Gase was also asked why the team used the franchise tag on the first day possible, instead of waiting until closer to the deadline as many other teams do.

"We knew [what] we were going to do," Gase said. "We weren't sure when the best timing was for us. We just decided to do it on that first day. We felt like that was the best thing for us to really, for him to know that that's there. We'll just kind of see how this plays out."

It's certainly possible that the Dolphins and Landry agree to a long-term deal, or he could play on the $16 million tag figure. The Miami Herald's Adam Beasley explained how that could happen, and said that possibility isn't covered enough in the media.

That said, the way Gase answered the questions of whether Landry will play for Miami this season didn't infuse much confidence.

"Gase said the Dolphins did not use the franchise tag on Landry with the intent to trade him. He, however, gave a tepid endorsement of the productive wide receiver being part of the 2018 Dolphins," wrote Zrebiec.

Ravens Rank No. 8 in Most Dead Cap Accrued Since 2013

There are plenty of reasons the Ravens find themselves tight against the cap year after year, and many of them are good.

For starters, they choose to spend to the limit, when many teams such as the Cleveland Browns, Cincinnati Bengals and San Francisco 49ers simply can't, or won't, invest that much. Also, the Ravens invest big money in the draft picks that they've nailed.
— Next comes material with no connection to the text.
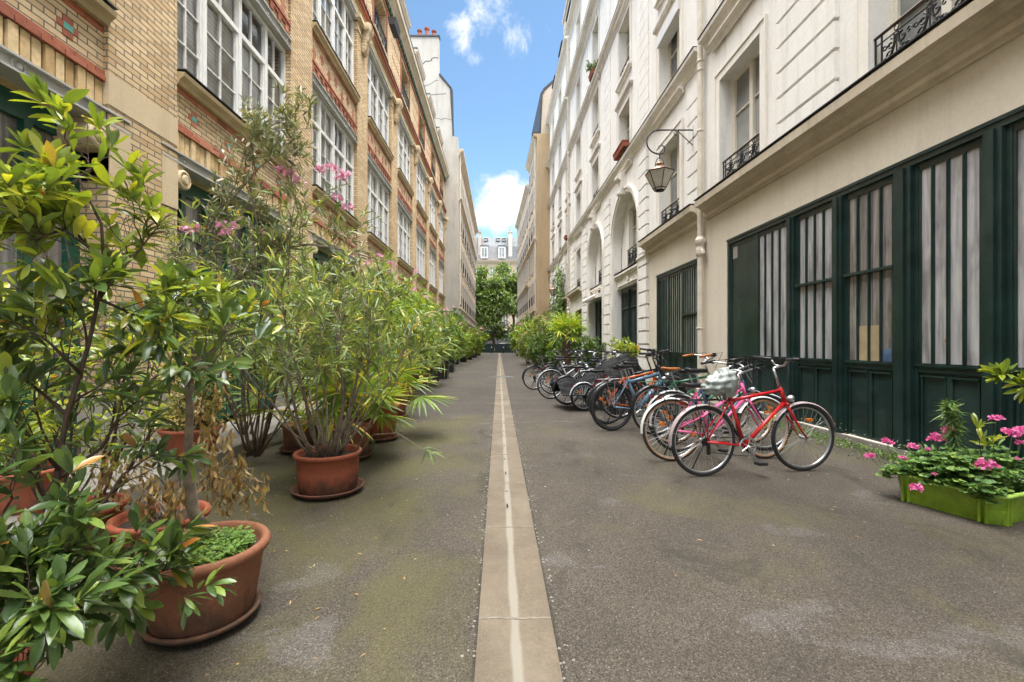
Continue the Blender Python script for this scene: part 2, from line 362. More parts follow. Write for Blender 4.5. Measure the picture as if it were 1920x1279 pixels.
def glassmat(name, refl=0.2, tint=(0.94, 0.96, 0.95)):
    m, t, p, o = newmat(name)
    tr = N(t, 'ShaderNodeBsdfTransparent', {'Color': (*tint, 1)}); gl = N(t, 'ShaderNodeBsdfGlossy', {'Roughness': 0.03})
    fr = N(t, 'ShaderNodeFresnel', {'IOR': 1.5}); f = mth(t, 'ADD', mth(t, 'MULTIPLY', fr.outputs[0], 1.3), refl*0.3, True)
    ms = N(t, 'ShaderNodeMixShader', {0: f, 1: tr.outputs[0], 2: gl.outputs[0]}); t.links.new(ms.outputs[0], o.inputs[0])
    return m
M['glass'] = glassmat('window_glass')
M['lampglass'] = simple('frosted_lamp_glass', (0.50, 0.46, 0.38), 0.25, var=0.12, sc=8)
def darkglass(name, c, c2, rough=0.08, ior=1.7):
    m, t, p, o = newmat(name); g = geo(t)
    n = noise(t, g, 0.8, 3); t.links.new(mixc(t, ramp(t, n, [(0.4, 0.0), (0.6, 1.0)]), c, c2), p.inputs['Base Color'])
    p.inputs['Roughness'].default_value = rough; p.inputs['IOR'].default_value = ior
    return m
M['darkglass'] = darkglass('reflecting_window', (0.03, 0.035, 0.035), (0.12, 0.125, 0.12))
M['curtain'] = darkglass('curtained_window', (0.30, 0.31, 0.30), (0.16, 0.17, 0.165), 0.15)
def frosted(name, c, c2, rough=0.11):
    m, t, p, o = newmat(name); g = geo(t)
    n = noise(t, vmul(t, g, (11, 11, 0.5)), 1.4, 5, 0.6, 0.8); n2 = noise(t, vmul(t, g, (1, 2.2, 0.7)), 1.5, 4, 0.6)
    col = mixc(t, ramp(t, n, [(0.38, 0.0), (0.66, 1.0)]), tuple(x_*0.95 for x_ in c), tuple(x_*.92 for x_ in c2))
    col = mixc(t, 0.9, col, ramp(t, n2, [(0.36, 0.5), (0.50, 0.92), (0.65, 1.08)]), 'MULTIPLY')
    t.links.new(col, p.inputs['Base Color']); p.inputs['Roughness'].default_value = rough
    bump(t, p, noise(t, g, 7, 2), 0.12, 0.01); p.inputs['IOR'].default_value = 1.65
    return m
M['frost'] = frosted('curtained_workshop_glass', (0.30, 0.30, 0.31), (0.55, 0.55, 0.565))
M['frostdark'] = frosted('dim_workshop_glass', (0.14, 0.13, 0.12), (0.34, 0.32, 0.30))
M['frostlong'] = frosted('pale_workshop_glass', (0.34, 0.36, 0.31), (0.52, 0.54, 0.47))
M['tanboard'] = simple('tan_board', (0.38, 0.30, 0.18), 0.6, var=0.2)
M['bluecloth'] = simple('blue_cloth', (0.08, 0.15, 0.28), 0.6, var=0.4)
M['orangething'] = simple('orange_cloth', (0.4, 0.16, 0.05), 0.6, var=0.4)
def blindmat():
    m, t, p, o = newmat('venetian_blind'); g = geo(t); s = N(t, 'ShaderNodeSeparateXYZ', {0: g})
    z = mth(t, 'FRACT', mth(t, 'MULTIPLY', s.outputs[2], 14.0))
    t.links.new(ramp(t, z, [(0.0, (0.5, 0.47, 0.42)), (0.2, (0.84, 0.82, 0.77)), (0.85, (0.9, 0.88, 0.84)), (1.0, (0.75, 0.72, 0.66))]), p.inputs['Base Color'])
    p.inputs['Roughness'].default_value = 0.5; return m
M['blind'] = blindmat()
M['room'] = simple('dim_room', (0.05, 0.048, 0.045), 0.9)
def asphalt():
    m, t, p, o = newmat('mossy_asphalt'); g = geo(t); s = N(t, 'ShaderNodeSeparateXYZ', {0: g})
    v = N(t, 'ShaderNodeTexVoronoi', {'Vector': g, 'Scale': 185.0}); sp = noise(t, g, 95, 4, 0.8); v2 = N(t, 'ShaderNodeTexVoronoi', {'Vector': g, 'Scale': 62.0})
    f = mth(t, 'ADD', mth(t, 'MULTIPLY', v.outputs['Color'], 0.5), mth(t, 'MULTIPLY', sp, 0.5))
    col = ramp(t, f, [(0.24, (0.028, 0.024, 0.019)), (0.46, (0.064, 0.053, 0.040)), (0.66, (0.118, 0.099, 0.076)), (0.84, (0.33, 0.29, 0.235))])
    big = noise(t, g, 0.45, 6, 0.65, 0.4); col = mixc(t, 0.9, col, ramp(t, big, [(0.3, 0.62), (0.7, 1.3)]), 'MULTIPLY')
    # moss: patchy, most of it left of the gutter, a thinner film on the right
    mz = noise(t, vmul(t, g, (0.8, 0.75, 1)), 1.15, 8, 0.68, 0.9)
    lef = N(t, 'ShaderNodeMapRange', {0: s.outputs[0], 1: 0.3, 2: -0.7, 3: -0.07, 4: 0.06}, interpolation_type='SMOOTHSTEP').outputs[0]
    far = N(t, 'ShaderNodeMapRange', {0: s.outputs[1], 1: 7.7, 2: 8.3, 3: 0.0, 4: -0.12}, interpolation_type='SMOOTHSTEP').outputs[0]
    ms_ = ramp(t, mth(t, 'ADD', mth(t, 'ADD', mz, lef), far), [(0.45, 0.0), (0.60, 0.5), (0.74, 0.85)])
    ms_ = mth(t, 'MULTIPLY', ms_, ramp(t, sp, [(0.38, 0.15), (0.58, 1.0)]))
    col = mixc(t, ms_, col, (0.118, 0.110, 0.030))
    # bare greyish scuffs with their own outlines
    sc_ = noise(t, vmul(t, g, (0.8, 1.5, 1)), 1.05, 7, 0.6, 1.2)
    pale = mth(t, 'MULTIPLY', ramp(t, sc_, [(0.60, 0.0), (0.63, 0.4), (0.70, 0.55)]), ramp(t, sp, [(0.3, 0.4), (0.6, 1.0)]))
    col = mixc(t, pale, col, mixc(t, 0.75, (0.16, 0.147, 0.138), ramp(t, f, [(0.3, 0.25), (0.55, 0.9), (0.8, 2.0)]), 'MULTIPLY'))
    dk = ramp(t, noise(t, vmul(t, g, (1.0, 0.7, 1)), 1.9, 7, 0.7, 0.5), [(0.33, 0.65), (0.44, 0.0)]); col = mixc(t, dk, col, (0.032, 0.029, 0.022))
    ln = noise(t, vmul(t, g, (0.14, 2.4, 1)), 1.0, 6, 0.66, 0.3)
    dl = N(t, 'ShaderNodeMapRange', {0: s.outputs[1], 1: 7.9, 2: 8.2, 3: 0.0, 4: 1.0}).outputs[0]
    col = mixc(t, mth(t, 'MULTIPLY', dl, ramp(t, ln, [(0.40, 0.1), (0.58, 0.75)])), col, (0.058, 0.05, 0.043))
    # dirt-filled seams beside the gutter
    wob = mth(t, 'MULTIPLY', noise(t, g, 9, 5, 0.7), 0.03)
    for e in (-0.093, 0.241):
        d = mth(t, 'ABSOLUTE', mth(t, 'SUBTRACT', s.outputs[0], e))
        col = mixc(t, N(t, 'ShaderNodeMapRange', {0: mth(t, 'SUBTRACT', d, wob), 1: -0.014, 2: 0.004, 3: 0.7, 4: 0.0}).outputs[0], col, (0.016, 0.015, 0.010))
    t.links.new(col, p.inputs['Base Color']); p.inputs['Roughness'].default_value = 0.8; p.inputs['Specular IOR Level'].default_value = 0.3
    bump(t, p, mth(t, 'ADD', f, mth(t, 'MULTIPLY', v2.outputs['Distance'], 0.5)), 0.8, 0.006); return m
M['asphalt'] = asphalt()
def gutterm():
    m, t, p, o = newmat('worn_concrete'); g = geo(t); s = N(t, 'ShaderNodeSeparateXYZ', {0: g})
    n = noise(t, g, 3, 6, 0.65); f = noise(t, g, 110, 3, 0.7)
    col = ramp(t, n, [(0.3, (0.120, 0.092, 0.062)), (0.7, (0.182, 0.144, 0.098))])
    col = mixc(t, 0.6, col, ramp(t, f, [(0.3, 0.6), (0.7, 1.25)]), 'MULTIPLY')
    col = mixc(t, ramp(t, noise(t, g, 6, 7, 0.75, 0.8), [(0.54, 0.0), (0.68, 0.6)]), col, (0.10, 0.08, 0.055)); col = mixc(t, ramp(t, noise(t, vmul(t, g, (1, .5, 1)), 1.6, 5, 0.6), [(0.5, 0.0), (0.7, 0.5)]), col, (0.26, 0.22, 0.16))
    c = mth(t, 'ABSOLUTE', mth(t, 'SUBTRACT', s.outputs[0], mth(t, 'ADD', 0.062, mth(t, 'MULTIPLY', noise(t, g, 2.2, 4), 0.02))))
    wv = mth(t, 'MULTIPLY', noise(t, vmul(t, g, (1, 1.7, 1)), 1.2, 3), 0.03)
    cen = N(t, 'ShaderNodeMapRange', {0: mth(t, 'SUBTRACT', c, wv), 1: -0.002, 2: 0.012, 3: 0.75, 4: 0.0}).outputs[0]
    col = mixc(t, cen, col, (0.28, 0.255, 0.205))
    t.links.new(col, p.inputs['Base Color']); p.inputs['Roughness'].default_value = 0.8; bump(t, p, f, 0.3, 0.003); return m
M['gutter'] = gutterm()
M['joint'] = simple('mortar_joint', (0.215, 0.19, 0.145), 0.85, var=0.3, sc=20)
M['pave'] = plaster('paving', (0.26, 0.24, 0.21), (0.2, 0.18, 0.155), 0.5)
M['kerbstone'] = plaster('kerb_granite', (0.33, 0.31, 0.28), (0.26, 0.245, 0.22), 0.5)
M['road'] = simple('road_asphalt', (0.06, 0.06, 0.06), 0.85)
M['sand'] = plaster('far_limestone', (0.46, 0.385, 0.27), (0.40, 0.335, 0.235), 0.1)
M['carpaint'] = simple('white_car_paint', (0.7, 0.7, 0.7), 0.2)
M['carglass'] = darkglass('car_glass', (0.02, 0.025, 0.03), (0.03, 0.035, 0.04))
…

But there is another factor that shouldn't be completely ignored, and that's dead money. According to a study done by Spotrac, the Ravens have accrued the eighth-most dead money since 2013 with $96 million.

The teams ahead of Baltimore are the New Orleans Saints ($137.5 million), Cleveland Browns ($133.5M), Buffalo Bills ($125.3M), San Francisco 49ers ($110.9M), Dallas Cowboys ($107.4M), Oakland Raiders ($105.4M) and New York Jets ($99.7M).

A chunk of the Ravens' dead money over that period came with the release of running back Ray Rice, which accounted for $14.25 million. Per Spotrac, that was the sixth-highest dead cap hit in the league since 2011. Other big hits came from tight end Dennis Pitta, tackle Eugene Monroe and defensive tackle Haloti Ngata.